--- Data shown ---
-------
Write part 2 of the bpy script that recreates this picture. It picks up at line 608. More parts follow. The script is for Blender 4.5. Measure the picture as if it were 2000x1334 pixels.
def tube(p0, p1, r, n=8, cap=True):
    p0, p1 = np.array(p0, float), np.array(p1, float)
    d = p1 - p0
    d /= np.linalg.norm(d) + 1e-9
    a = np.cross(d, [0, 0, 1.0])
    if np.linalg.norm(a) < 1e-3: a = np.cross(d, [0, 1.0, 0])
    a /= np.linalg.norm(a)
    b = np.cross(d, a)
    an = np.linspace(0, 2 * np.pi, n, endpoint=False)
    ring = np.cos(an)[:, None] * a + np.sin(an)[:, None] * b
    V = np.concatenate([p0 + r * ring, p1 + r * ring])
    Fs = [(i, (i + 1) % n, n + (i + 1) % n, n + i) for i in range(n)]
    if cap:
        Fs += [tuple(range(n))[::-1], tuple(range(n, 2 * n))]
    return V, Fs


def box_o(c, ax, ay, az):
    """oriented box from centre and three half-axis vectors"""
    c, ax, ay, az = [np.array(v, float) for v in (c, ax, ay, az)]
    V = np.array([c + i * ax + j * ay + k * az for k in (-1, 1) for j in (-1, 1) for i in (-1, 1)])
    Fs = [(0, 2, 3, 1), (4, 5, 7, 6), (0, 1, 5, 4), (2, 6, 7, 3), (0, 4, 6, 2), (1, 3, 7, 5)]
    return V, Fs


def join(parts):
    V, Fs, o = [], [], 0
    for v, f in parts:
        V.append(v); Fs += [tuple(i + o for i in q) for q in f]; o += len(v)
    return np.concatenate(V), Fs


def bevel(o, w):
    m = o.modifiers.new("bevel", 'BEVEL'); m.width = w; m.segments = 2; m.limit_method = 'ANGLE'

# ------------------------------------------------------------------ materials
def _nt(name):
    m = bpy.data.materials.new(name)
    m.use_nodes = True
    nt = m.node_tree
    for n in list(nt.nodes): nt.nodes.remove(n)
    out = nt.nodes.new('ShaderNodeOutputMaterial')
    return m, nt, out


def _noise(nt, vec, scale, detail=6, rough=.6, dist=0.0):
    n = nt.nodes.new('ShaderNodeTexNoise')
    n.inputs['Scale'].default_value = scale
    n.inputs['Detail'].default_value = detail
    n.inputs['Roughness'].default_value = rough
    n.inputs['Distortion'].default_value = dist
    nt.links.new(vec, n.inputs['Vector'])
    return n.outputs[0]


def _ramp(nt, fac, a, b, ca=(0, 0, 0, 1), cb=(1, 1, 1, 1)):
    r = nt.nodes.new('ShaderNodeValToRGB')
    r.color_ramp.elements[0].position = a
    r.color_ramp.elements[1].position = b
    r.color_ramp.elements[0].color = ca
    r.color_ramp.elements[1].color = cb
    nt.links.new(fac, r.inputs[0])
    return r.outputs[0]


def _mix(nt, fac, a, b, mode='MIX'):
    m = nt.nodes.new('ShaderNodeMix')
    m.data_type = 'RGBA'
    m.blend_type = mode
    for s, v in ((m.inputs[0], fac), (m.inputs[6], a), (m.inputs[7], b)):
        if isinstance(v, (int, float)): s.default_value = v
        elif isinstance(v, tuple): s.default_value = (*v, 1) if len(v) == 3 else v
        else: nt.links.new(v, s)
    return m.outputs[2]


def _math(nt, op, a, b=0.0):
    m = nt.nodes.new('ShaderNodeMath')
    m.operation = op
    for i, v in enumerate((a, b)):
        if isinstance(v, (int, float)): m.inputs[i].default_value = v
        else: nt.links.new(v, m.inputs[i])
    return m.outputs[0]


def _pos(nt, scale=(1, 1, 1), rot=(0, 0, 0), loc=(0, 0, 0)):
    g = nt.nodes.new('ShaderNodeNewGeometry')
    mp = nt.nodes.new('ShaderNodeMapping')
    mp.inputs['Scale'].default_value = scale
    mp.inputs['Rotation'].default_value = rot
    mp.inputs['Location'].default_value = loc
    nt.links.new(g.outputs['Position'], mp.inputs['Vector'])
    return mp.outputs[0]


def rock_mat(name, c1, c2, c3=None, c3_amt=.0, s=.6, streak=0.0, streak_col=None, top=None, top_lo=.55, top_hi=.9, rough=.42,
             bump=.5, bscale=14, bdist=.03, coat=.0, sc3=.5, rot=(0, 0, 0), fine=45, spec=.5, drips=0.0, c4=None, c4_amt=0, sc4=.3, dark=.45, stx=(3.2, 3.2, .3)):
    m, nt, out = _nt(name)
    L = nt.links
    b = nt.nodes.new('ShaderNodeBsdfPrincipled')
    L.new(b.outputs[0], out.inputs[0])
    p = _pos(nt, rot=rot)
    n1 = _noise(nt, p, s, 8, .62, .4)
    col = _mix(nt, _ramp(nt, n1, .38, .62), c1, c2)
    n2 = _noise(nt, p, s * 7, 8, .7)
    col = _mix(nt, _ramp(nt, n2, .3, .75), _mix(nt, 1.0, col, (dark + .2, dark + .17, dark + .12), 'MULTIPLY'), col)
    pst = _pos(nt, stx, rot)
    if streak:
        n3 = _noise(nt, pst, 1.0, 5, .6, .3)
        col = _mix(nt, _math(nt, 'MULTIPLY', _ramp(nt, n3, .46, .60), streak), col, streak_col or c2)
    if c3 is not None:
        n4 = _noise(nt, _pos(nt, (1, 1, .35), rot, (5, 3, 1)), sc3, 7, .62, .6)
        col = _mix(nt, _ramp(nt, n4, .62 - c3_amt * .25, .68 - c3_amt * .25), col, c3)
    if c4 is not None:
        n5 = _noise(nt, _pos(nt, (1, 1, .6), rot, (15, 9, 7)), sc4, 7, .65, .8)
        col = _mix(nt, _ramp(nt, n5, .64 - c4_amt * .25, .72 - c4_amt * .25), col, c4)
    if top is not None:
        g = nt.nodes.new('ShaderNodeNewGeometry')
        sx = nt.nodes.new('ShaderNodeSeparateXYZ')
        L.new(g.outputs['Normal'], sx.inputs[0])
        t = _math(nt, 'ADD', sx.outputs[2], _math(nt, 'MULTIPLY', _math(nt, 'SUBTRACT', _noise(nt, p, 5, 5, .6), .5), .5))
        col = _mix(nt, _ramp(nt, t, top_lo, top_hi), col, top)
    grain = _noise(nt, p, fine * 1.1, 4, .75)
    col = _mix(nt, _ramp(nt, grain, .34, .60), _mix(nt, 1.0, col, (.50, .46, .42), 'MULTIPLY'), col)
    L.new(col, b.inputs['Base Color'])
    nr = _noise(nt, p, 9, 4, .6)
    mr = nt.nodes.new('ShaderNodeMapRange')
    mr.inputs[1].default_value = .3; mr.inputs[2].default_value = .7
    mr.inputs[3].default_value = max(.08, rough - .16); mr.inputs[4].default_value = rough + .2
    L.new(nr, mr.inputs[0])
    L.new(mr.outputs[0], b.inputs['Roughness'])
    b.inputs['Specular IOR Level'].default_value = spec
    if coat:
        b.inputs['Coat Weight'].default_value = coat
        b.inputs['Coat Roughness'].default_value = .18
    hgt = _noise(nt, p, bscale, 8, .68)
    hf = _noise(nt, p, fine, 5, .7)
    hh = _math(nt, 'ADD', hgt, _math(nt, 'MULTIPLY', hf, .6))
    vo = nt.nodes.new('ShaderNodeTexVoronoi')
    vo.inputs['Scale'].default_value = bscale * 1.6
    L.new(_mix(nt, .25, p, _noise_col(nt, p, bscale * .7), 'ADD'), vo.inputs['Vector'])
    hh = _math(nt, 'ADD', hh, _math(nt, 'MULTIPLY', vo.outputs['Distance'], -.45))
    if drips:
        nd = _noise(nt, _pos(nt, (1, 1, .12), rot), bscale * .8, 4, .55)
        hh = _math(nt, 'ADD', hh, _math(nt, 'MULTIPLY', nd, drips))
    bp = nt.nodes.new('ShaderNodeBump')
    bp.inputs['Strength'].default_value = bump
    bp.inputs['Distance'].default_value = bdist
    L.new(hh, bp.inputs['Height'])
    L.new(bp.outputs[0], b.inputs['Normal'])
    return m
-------
--- The exercise ---
Starting with the first line of the data above, copy each line exactly until you reach the line with "return m, nt, out"; include that line as well.

--- Result ---
Write part 2 of the bpy script that recreates this picture. It picks up at line 608. More parts follow. The script is for Blender 4.5. Measure the picture as if it were 2000x1334 pixels.
def tube(p0, p1, r, n=8, cap=True):
    p0, p1 = np.array(p0, float), np.array(p1, float)
    d = p1 - p0
    d /= np.linalg.norm(d) + 1e-9
    a = np.cross(d, [0, 0, 1.0])
    if np.linalg.norm(a) < 1e-3: a = np.cross(d, [0, 1.0, 0])
    a /= np.linalg.norm(a)
    b = np.cross(d, a)
    an = np.linspace(0, 2 * np.pi, n, endpoint=False)
    ring = np.cos(an)[:, None] * a + np.sin(an)[:, None] * b
    V = np.concatenate([p0 + r * ring, p1 + r * ring])
    Fs = [(i, (i + 1) % n, n + (i + 1) % n, n + i) for i in range(n)]
    if cap:
        Fs += [tuple(range(n))[::-1], tuple(range(n, 2 * n))]
    return V, Fs


def box_o(c, ax, ay, az):
    """oriented box from centre and three half-axis vectors"""
    c, ax, ay, az = [np.array(v, float) for v in (c, ax, ay, az)]
    V = np.array([c + i * ax + j * ay + k * az for k in (-1, 1) for j in (-1, 1) for i in (-1, 1)])
    Fs = [(0, 2, 3, 1), (4, 5, 7, 6), (0, 1, 5, 4), (2, 6, 7, 3), (0, 4, 6, 2), (1, 3, 7, 5)]
    return V, Fs


def join(parts):
    V, Fs, o = [], [], 0
    for v, f in parts:
        V.append(v); Fs += [tuple(i + o for i in q) for q in f]; o += len(v)
    return np.concatenate(V), Fs


def bevel(o, w):
    m = o.modifiers.new("bevel", 'BEVEL'); m.width = w; m.segments = 2; m.limit_method = 'ANGLE'

# ------------------------------------------------------------------ materials
def _nt(name):
    m = bpy.data.materials.new(name)
    m.use_nodes = True
    nt = m.node_tree
    for n in list(nt.nodes): nt.nodes.remove(n)
    out = nt.nodes.new('ShaderNodeOutputMaterial')
    return m, nt, out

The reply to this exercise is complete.